Pesquisando as coisas do povo
Déa diz que a palavra sempre foi muito importante em sua vida, lendo muito, desde bem pequena, grandes clássicos da literatura. E esse seu hábito a influenciou a desvendar detalhes de cultura popular através de pesquisas que faz por conta própria.
— Gosto de entender as coisas do povo. Um determinado mestre canta algo em Bocaiúva e outro mestre lá em Pernambuco, que nunca viu aquele outro, canta a mesma coisa, tudo isso fora da mídia. E o que a cultura popular tem de mais bonito é a capacidade de passear pelos lugares e se modificar de acordo com cada um. Uma loa de congo que gravei no Tum-tum-tum o beija-flor, é cantada de um jeito no congado e de outro no maracatu. E vamos descobrindo os personagens fortes da cultura popular, e um deles é o pássaro, muito presente na fala do povo e em sua cantiga — conta.
— Esse universo me fascina, e indo atrás disso cheguei a um tipo de encantamento com o universo indígena, com sua cultura, a sociedade que eles montaram e o jeito que estiveram e ainda estão, mesmo capengamente depois de tudo que sofreram por parte daqueles que os quiseram ‘civilizar’ dentro dos seus padrões — acrescenta.
O Tum-tum-tum, primeiro disco solo de Déa, é fruto dessas suas pesquisas e recebeu quatro indicações para o Prêmio Tim em 2007. O disco foi gravado de forma independente e é vendido em seus shows e pela internet, através do sítio da Sons & Sons, e já está na terceira tiragem.
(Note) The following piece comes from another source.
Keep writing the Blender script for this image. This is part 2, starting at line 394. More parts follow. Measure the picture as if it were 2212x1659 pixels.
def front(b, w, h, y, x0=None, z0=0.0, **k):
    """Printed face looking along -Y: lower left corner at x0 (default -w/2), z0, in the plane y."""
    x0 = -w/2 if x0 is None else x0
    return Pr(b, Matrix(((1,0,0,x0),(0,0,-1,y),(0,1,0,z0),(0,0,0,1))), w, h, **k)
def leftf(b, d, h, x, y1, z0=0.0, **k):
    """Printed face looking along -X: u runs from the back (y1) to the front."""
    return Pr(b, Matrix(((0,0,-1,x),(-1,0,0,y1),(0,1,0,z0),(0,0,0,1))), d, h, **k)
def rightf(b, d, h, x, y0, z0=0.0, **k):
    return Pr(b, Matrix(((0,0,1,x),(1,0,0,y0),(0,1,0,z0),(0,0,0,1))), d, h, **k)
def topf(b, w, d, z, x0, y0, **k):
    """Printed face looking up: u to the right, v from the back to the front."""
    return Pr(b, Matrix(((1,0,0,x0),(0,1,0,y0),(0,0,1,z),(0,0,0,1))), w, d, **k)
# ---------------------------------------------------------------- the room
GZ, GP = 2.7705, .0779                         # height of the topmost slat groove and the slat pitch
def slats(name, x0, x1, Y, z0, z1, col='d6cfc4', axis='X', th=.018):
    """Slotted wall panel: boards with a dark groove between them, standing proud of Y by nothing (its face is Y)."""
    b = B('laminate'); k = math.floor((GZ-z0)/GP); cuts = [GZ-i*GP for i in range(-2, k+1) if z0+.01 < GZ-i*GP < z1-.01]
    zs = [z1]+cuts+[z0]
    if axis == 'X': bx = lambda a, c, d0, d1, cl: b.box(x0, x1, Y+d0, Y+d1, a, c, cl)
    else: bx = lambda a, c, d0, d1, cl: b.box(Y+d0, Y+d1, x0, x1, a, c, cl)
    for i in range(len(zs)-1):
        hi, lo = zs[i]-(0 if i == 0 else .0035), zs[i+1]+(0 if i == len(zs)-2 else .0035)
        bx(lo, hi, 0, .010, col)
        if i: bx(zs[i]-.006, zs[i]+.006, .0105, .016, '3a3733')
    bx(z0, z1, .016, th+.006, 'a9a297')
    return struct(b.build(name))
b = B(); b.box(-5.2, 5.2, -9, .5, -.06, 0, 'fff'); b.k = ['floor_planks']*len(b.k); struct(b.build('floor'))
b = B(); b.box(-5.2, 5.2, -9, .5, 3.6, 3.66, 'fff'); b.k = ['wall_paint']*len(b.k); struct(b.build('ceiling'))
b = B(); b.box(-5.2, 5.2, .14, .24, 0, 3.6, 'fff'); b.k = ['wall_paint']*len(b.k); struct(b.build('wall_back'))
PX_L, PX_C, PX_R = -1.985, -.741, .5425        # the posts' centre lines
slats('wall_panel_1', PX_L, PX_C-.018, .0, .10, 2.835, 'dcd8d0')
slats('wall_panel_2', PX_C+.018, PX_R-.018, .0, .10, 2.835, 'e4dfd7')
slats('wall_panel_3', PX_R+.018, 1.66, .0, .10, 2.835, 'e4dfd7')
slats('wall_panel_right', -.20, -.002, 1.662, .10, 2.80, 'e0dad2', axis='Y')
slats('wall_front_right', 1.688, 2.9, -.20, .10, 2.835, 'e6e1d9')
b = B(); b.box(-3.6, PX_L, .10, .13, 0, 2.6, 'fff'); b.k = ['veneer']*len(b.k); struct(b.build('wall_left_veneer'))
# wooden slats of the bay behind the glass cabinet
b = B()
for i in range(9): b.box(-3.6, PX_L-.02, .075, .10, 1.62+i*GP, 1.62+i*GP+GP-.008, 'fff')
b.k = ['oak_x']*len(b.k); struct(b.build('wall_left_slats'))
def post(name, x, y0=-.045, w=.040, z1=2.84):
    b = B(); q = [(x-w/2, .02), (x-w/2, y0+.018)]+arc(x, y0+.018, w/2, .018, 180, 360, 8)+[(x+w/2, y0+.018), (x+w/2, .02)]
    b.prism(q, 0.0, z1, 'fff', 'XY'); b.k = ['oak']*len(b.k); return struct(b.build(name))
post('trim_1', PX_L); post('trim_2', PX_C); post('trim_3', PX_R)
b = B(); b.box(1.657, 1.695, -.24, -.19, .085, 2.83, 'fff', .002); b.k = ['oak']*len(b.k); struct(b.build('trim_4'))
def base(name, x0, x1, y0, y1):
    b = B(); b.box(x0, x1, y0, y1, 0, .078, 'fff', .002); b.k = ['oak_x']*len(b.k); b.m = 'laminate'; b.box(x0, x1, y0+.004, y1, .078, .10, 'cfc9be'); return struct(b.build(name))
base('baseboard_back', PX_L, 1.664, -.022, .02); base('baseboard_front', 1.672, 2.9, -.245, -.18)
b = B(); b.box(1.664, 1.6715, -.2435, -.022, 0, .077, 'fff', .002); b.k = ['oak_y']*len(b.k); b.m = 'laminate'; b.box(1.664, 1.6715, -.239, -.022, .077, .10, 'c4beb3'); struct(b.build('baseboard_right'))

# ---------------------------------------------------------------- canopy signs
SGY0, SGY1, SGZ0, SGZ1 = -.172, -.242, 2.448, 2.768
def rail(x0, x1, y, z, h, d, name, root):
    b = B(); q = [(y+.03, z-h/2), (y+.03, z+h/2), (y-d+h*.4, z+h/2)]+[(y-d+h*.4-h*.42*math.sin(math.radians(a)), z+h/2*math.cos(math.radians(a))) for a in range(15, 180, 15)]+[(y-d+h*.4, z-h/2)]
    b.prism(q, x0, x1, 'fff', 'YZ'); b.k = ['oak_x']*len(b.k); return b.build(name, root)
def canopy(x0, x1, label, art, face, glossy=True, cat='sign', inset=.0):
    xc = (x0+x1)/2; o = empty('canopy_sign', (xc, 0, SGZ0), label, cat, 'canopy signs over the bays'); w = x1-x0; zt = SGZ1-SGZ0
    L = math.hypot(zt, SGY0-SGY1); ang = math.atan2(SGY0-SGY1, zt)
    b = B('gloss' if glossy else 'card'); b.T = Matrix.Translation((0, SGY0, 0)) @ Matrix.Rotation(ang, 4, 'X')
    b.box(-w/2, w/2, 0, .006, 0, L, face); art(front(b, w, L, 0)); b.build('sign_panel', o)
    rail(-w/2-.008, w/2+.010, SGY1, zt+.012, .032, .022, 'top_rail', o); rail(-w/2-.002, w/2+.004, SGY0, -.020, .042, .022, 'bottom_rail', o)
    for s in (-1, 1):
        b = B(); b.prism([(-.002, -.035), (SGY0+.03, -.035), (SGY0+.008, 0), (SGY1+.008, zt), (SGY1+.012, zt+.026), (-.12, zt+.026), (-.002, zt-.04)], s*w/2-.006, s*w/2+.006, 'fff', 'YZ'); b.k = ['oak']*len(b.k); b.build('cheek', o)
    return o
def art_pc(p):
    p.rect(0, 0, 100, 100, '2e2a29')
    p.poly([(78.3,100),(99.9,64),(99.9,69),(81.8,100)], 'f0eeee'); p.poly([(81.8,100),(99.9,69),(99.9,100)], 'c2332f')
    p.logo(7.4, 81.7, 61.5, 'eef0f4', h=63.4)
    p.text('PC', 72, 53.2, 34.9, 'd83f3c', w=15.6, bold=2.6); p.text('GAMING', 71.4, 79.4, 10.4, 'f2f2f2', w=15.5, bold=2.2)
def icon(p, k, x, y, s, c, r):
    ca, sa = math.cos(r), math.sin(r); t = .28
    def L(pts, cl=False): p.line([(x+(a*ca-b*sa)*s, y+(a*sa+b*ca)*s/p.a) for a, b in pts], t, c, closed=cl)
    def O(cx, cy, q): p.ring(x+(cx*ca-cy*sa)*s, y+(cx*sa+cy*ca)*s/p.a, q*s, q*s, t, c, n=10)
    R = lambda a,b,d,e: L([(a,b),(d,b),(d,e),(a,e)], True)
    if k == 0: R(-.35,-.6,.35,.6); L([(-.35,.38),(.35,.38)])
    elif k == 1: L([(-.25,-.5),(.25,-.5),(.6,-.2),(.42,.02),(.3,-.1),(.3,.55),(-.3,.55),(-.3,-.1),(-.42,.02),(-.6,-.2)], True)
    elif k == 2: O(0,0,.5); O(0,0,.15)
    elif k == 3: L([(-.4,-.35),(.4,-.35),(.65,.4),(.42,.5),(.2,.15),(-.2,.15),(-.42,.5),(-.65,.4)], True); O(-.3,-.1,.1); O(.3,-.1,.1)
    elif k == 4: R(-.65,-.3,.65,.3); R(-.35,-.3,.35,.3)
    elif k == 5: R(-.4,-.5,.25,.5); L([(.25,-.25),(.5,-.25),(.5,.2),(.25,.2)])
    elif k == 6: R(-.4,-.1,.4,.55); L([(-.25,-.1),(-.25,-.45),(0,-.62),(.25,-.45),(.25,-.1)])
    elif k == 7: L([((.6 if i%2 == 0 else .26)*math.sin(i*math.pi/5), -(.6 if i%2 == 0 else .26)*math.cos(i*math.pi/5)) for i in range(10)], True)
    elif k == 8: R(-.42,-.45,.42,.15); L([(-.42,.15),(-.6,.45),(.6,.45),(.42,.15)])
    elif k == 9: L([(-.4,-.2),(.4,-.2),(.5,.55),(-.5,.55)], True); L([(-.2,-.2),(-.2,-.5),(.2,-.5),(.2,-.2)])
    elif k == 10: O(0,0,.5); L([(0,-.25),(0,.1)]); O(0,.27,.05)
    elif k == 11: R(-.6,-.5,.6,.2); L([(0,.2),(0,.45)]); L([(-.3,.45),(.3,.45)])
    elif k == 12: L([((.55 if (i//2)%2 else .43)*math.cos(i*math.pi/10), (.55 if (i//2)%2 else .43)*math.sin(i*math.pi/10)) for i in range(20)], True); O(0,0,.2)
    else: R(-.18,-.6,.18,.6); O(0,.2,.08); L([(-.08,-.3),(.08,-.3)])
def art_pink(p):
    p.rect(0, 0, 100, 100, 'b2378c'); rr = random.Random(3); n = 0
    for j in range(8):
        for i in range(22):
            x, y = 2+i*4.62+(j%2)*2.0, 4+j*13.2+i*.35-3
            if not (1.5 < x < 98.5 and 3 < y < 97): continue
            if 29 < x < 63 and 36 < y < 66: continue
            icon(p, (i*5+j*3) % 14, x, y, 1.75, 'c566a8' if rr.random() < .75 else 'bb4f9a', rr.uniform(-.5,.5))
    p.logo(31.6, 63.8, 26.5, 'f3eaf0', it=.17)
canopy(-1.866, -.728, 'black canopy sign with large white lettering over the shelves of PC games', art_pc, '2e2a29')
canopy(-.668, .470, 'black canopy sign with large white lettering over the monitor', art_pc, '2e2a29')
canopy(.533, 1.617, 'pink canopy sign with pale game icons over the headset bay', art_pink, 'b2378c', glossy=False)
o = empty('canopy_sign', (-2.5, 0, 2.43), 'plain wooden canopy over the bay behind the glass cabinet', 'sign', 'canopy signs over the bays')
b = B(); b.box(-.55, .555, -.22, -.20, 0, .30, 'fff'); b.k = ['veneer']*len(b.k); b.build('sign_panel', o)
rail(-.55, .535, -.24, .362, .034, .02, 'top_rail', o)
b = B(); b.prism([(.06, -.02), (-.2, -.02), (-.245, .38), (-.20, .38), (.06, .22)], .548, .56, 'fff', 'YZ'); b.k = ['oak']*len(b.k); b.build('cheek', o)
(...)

— A música de artistas que gravam de forma independente sempre encontra obstáculo, porque estão fora do "mercado", e dentro desse grupo estou eu que faço algo mais específico ainda, a música de pesquisa. Mas meu trabalho é prazeroso e luto para que possa sobreviver dele, tirar meu sustento, porque tenho um filho para criar e contas para pagar — fala.
— Estou com quarenta e cinco anos de idade e vinte e cinco de estrada, e já tenho um certo prestígio aqui em Minas, pelo tempo de trabalho e o selo Tum-tum-tum disco que criei, porque atualmente temos que batalhar cotidianamente espaços e shows para mostrar o nosso trabalho e para quem vive disso é como ‘matar um touro por dia’ — acrescenta .
— Mas tenho trabalhado muito no Brasil e exterior. Há pouco fiquei encantada com a maneira como fui tratada em um concerto na França, com tradução simultânea para uma platéia de franceses interessados em conhecer a nossa cultura. Em dezembro fui para o Chile a convite da fundação Violeta Parra para divulgar meu CD por lá. Também tenho feito shows pelo Brasil todo, participado de projetos de música daqui de Minas e estou planejando um novo disco— conclui Déa.